Li Kebei: The design industry in the macro sense is very broad and can actually mean very different things. The more commercial, technology-driven design field that I have experience in is less tied to the specific locality of the company, so a tech design firm in London might not differ very much from one in Shenzhen. Phones, wearable products, consumer electronics, these types of products are less grounded in a local “culture” in the traditional sense. They are true to their own nature as electronic products, but the nature of their development is interestingly almost the same globally.
新茶:你觉得上海和旧金山,或者其他美国城市相比,在工业设计方面有什么显著的区别吗?
李科贝:工业设计这个概念是很大的,而且具体到操作性上也有很多不同。我觉得越是偏商业的、技术的设计领域越是和公司的城市特性没什么关系。就好像一家伦敦的科技公司和一家深圳的科技公司可能就没什么不同。电话、便携式产品、电子消费品这些领域的产品设计都是比较少地融合当地的传统文化的,这些产品都有属于自己的真正的属性,全球同步化的程度也很高。
Neocha: Where are you headed intellectually and artistically with your design work at the moment? Do you have a sense of the direction you would like your work to take, or the effect you’d like it to have on those who will see and use it?
Li Kebei: At the moment things are pretty messy. I have lots of raw materials I need to piece together, literally and metaphorically. I suppose that that is what the master’s degree is for. I would like to have more technical understanding of and autonomy in the process.
Artistically, I have always had an appreciation for austere and monolithic things, daily objects that are basic yet fundamental.

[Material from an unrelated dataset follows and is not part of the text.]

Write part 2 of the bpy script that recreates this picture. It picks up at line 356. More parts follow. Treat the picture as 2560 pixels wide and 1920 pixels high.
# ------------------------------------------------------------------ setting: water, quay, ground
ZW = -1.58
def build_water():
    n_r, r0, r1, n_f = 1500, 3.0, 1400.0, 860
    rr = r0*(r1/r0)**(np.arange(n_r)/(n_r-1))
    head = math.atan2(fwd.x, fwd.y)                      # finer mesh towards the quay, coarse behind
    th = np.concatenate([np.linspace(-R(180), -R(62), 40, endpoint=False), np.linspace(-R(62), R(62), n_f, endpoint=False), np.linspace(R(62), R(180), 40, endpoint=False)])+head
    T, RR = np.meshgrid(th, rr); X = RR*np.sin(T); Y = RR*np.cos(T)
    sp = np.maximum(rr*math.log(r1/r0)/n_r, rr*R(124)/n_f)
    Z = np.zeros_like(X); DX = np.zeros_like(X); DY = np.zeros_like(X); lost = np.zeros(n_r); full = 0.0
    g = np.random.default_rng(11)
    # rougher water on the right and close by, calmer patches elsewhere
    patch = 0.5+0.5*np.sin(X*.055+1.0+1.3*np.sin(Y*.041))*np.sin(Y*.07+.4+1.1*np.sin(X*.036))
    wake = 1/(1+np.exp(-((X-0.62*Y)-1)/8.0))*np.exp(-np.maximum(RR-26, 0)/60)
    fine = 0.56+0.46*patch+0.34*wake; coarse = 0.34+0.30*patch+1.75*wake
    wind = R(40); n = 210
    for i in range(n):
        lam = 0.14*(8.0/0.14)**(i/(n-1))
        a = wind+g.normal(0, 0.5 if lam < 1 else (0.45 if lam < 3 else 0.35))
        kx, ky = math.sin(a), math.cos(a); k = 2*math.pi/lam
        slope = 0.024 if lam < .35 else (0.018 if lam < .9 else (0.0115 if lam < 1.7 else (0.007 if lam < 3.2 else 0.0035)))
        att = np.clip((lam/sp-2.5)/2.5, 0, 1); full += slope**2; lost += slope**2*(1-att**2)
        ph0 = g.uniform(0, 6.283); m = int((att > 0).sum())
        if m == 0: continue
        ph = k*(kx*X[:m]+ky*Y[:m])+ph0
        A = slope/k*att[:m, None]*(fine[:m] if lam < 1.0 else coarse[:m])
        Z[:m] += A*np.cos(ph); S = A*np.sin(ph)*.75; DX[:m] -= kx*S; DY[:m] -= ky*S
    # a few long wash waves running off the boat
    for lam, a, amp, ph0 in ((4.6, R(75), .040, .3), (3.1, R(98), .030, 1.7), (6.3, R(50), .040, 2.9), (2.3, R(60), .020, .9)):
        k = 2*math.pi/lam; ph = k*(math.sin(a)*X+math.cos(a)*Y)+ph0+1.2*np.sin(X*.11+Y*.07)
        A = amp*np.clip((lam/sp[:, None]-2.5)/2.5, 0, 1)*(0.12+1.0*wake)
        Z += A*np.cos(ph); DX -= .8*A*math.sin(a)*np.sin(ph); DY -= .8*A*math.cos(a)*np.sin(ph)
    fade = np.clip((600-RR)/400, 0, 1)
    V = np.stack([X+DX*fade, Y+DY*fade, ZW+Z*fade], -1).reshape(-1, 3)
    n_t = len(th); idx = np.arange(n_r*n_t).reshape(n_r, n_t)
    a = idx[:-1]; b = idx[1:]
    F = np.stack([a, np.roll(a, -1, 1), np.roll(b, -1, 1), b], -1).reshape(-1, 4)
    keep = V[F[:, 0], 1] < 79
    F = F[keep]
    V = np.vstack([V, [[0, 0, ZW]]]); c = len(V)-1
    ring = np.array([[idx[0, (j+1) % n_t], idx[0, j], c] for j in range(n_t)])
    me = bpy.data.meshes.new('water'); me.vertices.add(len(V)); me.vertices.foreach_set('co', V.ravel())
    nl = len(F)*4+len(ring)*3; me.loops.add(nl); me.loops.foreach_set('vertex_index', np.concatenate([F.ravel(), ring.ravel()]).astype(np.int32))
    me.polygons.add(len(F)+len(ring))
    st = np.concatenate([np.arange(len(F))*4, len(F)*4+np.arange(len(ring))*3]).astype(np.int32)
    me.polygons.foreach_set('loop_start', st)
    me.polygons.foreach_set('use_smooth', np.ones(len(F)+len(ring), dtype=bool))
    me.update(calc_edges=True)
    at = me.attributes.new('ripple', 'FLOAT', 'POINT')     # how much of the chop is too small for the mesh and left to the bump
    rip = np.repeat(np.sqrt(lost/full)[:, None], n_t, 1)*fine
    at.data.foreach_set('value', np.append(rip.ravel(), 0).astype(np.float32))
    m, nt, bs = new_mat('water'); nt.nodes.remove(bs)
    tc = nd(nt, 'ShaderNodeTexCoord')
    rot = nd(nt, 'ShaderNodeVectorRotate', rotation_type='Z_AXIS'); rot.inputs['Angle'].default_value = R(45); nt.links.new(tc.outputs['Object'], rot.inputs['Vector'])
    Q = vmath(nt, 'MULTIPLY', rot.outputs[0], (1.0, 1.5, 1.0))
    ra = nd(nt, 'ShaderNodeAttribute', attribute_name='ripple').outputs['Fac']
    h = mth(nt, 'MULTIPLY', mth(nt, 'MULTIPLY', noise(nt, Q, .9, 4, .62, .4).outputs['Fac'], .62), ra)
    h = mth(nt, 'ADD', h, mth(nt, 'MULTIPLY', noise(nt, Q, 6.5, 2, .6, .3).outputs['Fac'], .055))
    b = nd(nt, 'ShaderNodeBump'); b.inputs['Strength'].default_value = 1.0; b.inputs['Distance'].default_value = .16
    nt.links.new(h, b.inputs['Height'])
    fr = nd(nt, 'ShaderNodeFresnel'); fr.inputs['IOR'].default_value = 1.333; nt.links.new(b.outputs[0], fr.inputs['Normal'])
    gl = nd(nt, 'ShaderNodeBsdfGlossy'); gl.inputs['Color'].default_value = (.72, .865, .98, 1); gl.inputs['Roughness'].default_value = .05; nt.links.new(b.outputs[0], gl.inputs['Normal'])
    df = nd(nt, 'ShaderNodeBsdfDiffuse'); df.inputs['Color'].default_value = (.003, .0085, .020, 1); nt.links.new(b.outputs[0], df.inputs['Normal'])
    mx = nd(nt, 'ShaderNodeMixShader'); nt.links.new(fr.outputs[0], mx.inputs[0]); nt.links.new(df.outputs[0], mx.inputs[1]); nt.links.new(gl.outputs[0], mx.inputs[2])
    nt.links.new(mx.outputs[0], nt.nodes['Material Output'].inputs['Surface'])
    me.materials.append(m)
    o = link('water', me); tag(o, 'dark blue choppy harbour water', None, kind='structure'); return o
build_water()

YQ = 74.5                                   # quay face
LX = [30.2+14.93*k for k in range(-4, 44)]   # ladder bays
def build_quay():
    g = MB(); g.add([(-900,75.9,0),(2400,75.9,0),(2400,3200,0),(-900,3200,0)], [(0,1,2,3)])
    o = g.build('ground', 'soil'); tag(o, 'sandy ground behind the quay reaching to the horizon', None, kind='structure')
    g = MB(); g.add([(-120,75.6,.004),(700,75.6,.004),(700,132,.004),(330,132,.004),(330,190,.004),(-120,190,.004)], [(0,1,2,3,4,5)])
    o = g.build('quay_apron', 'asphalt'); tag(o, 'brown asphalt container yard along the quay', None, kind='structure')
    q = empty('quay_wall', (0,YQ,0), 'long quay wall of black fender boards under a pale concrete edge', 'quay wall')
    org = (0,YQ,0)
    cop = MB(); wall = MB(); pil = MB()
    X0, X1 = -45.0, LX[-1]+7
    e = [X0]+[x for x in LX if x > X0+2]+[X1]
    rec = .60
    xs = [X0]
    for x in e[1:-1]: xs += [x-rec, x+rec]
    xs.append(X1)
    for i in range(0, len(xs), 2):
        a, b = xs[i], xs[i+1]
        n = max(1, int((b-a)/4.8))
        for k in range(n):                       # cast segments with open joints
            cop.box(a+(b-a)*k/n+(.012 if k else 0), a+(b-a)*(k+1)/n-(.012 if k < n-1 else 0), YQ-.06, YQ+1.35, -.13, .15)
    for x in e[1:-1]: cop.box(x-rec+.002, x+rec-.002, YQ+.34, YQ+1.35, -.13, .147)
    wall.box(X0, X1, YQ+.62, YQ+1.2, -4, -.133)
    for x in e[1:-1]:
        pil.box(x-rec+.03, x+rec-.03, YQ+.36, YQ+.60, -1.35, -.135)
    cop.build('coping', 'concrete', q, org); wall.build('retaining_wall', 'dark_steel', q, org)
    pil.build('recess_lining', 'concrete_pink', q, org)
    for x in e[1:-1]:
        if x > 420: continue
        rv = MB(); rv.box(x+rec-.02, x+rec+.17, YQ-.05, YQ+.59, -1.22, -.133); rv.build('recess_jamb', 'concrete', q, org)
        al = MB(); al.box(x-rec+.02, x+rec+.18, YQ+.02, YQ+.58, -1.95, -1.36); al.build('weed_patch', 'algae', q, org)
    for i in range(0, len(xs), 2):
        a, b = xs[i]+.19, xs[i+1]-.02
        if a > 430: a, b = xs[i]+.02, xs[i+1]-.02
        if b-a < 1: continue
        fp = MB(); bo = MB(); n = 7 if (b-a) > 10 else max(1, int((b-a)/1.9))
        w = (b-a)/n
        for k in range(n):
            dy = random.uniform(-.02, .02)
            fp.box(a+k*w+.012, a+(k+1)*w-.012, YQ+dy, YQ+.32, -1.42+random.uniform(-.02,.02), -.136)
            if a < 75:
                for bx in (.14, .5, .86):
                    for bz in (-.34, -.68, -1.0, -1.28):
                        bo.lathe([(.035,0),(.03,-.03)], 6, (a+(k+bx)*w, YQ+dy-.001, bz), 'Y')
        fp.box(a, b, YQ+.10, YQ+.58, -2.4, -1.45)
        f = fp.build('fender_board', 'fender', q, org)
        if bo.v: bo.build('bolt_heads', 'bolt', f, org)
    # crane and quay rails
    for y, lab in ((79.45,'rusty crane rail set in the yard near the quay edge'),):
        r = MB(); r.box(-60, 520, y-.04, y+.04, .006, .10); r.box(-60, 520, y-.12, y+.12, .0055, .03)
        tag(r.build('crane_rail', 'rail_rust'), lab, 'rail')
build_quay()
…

I curate a Tumblr called Geometric Rationale which collects the works of people like Brancusi, Noguchi, Judd, De Wain Valentine, you name it. I have a great respect for people who really push the boundaries of manufacturing and materiality; for example, Jony Ive, Marc Newson, Ross Lovegrove, to name a few.
新茶:目前你的设计理念是什么?对于自己的设计方向有没有什么想法?你希望给使用者带来什么效果?
李科贝:目前来说还是挺混乱的。手头有很多原始的素材需要我来拼凑,无论从字面意思上还是比喻意义上,这大概就是研究生要研究的东西吧!当然我也想有更多技术层面上的理解和自主性的探索。
艺术方面来说,我一直以来都很喜欢质朴、整体感强的事物,那些生活中基础的必需品。我有一个Tumblr账号叫做Geometric Rationale,会放Brancusi,Noguchi,Judd,De Wain Valentine等人的作品。我也非常佩服那些制造和材料方面不断寻求突破的人们,像Jony Ive, Marc Newson, Ross Lovegrove这些人。